O mercado de câmbio doméstico volta a operar descolado do exterior nesta quarta-feira. Após acompanhar a maior parte das demais divisas e se fortalecer contra o dólar, reagindo à leitura mais fraca que o esperado da inflação nos Estados Unidos em julho, o real devolveu o movimento e voltou a operar acima do patamar psicológico dos R$ 5,20. Participantes de mercado seguem atentos ao desenrolar das tratativas sobre a reforma tributária, a PEC dos precatórios e também o rescaldo da derrota do governo do presidente Jair Bolsonaro na votação da PEC do voto impresso.
Por volta das 14h, a moeda americana subia 0,24%, R$ 5,2091, após tocar R$ 5,1641 logo após o CPI americano. O real integrava, dessa forma, o grupo das seis divisas que se enfraquecia na sessão. O restante das 33 moedas mais negociadas do mundo se valorizava contra o dólar após o núcleo da inflação americana avançar 0,3% em julho, abaixo da expectativa de 0,4% dos analistas consultados pelo Wall Street Journal.
“Houve essa virada do dólar no mundo justamente após a desaceleração do CPI, que diminui a cobrança para o Federal Reserve retirar estímulos. No entanto, o mercado local continua muito volátil, uma vez que a percepção tem oscilado bastante em relação ao andamento das reformas”, diz Fernando Bergallo, diretor da FB Capital.
Entre as discussões de relevo que ocorrem em Brasília, está a nova versão do projeto de reforma do Imposto de Renda, que o presidente da Câmara, Arthur Lira (PP-AL), pretende colocar em votação ainda hoje.
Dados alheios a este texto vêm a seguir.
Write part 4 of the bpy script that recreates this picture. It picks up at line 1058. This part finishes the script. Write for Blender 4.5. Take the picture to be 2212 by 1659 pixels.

A versão apresentada esta madrugada pelo relator, deputado Celso Sabino (PSDB-PA) trouxe uma redução menor do IRPJ e também da CSLL. As mudanças tornam o projeto menos agressivo em termos de redução de carga tributária, diminuindo seus impactos fiscais - uma preocupação de analistas do mercado.
Outro ponto de atenção é a inclusão de um dispositivo na PEC dos precatórios que, segundo alguns analistas, praticamente inviabiliza a "regra de ouro". “Com a alteração prevista pela PEC, o governo poderá pular esta etapa desde que o gasto já conste no Orçamento, que também passa pelo crivo do Legislativo”, notam analistas da Guide.
Há, por fim, a expectativa sobre a postura do presidente Jair Bolsonaro após a PEC do voto impresso ser rejeitada na Câmara e a reação dos demais Poderes. [Com a derrota da PEC], “Bolsonaro precisará confrontar uma decisão legislativa para continuar escalando o tom em relação ao voto impresso, elevando os riscos sobre a coalizão do governo e potencialmente deteriorando a perspectiva de aprovação de outras reformas estruturais e privatizações”, notam analistas do Citi.
Mais cedo, ao cumprimentar a claque de apoiadores que o esperavam na saída do Palácio da Alvorada, Bolsonaro manteve o tom, afirmando que deputados que votaram a favor da PEC “não acreditam que o trabalho do TSE é confiável”. “Não tenho provas [de fraude], mas não me furto do meu direito de opinar”, emendou o presidente.
Diante de uma nova rodada de incertezas fiscais, instituições continuam revendo para cima suas projeções de câmbio para o fim do ano. Hoje, o BTG Pactual elevou de R$ 4,80 para R$ 5,00 sua perspectiva, com risco relevante de se encerrar com uma taxa ainda mais depreciada. Em especial, se a manobra representada pela PEC dos precatórios for levada a cabo.
Analistas do Commerzbank, por sua vez, ressaltam o bom desempenho recente do real nos últimos pregões, na comparação com outras moedas emergentes. Tal fato seria, sobretudo, função de uma postura mais "corajosa" do Banco Central, que acelerou a intensidade das altas de juros.
"No entanto, o problema é que o BC não está lutando apenas contra os riscos inflacionários, mas também políticos e financeiros, que também pressionam o real. Por causa disso, nós mantemos uma postura cautelosa, presumindo que, no médio prazo, o real vai se beneficiar apenas moderadamente da alta da Selic."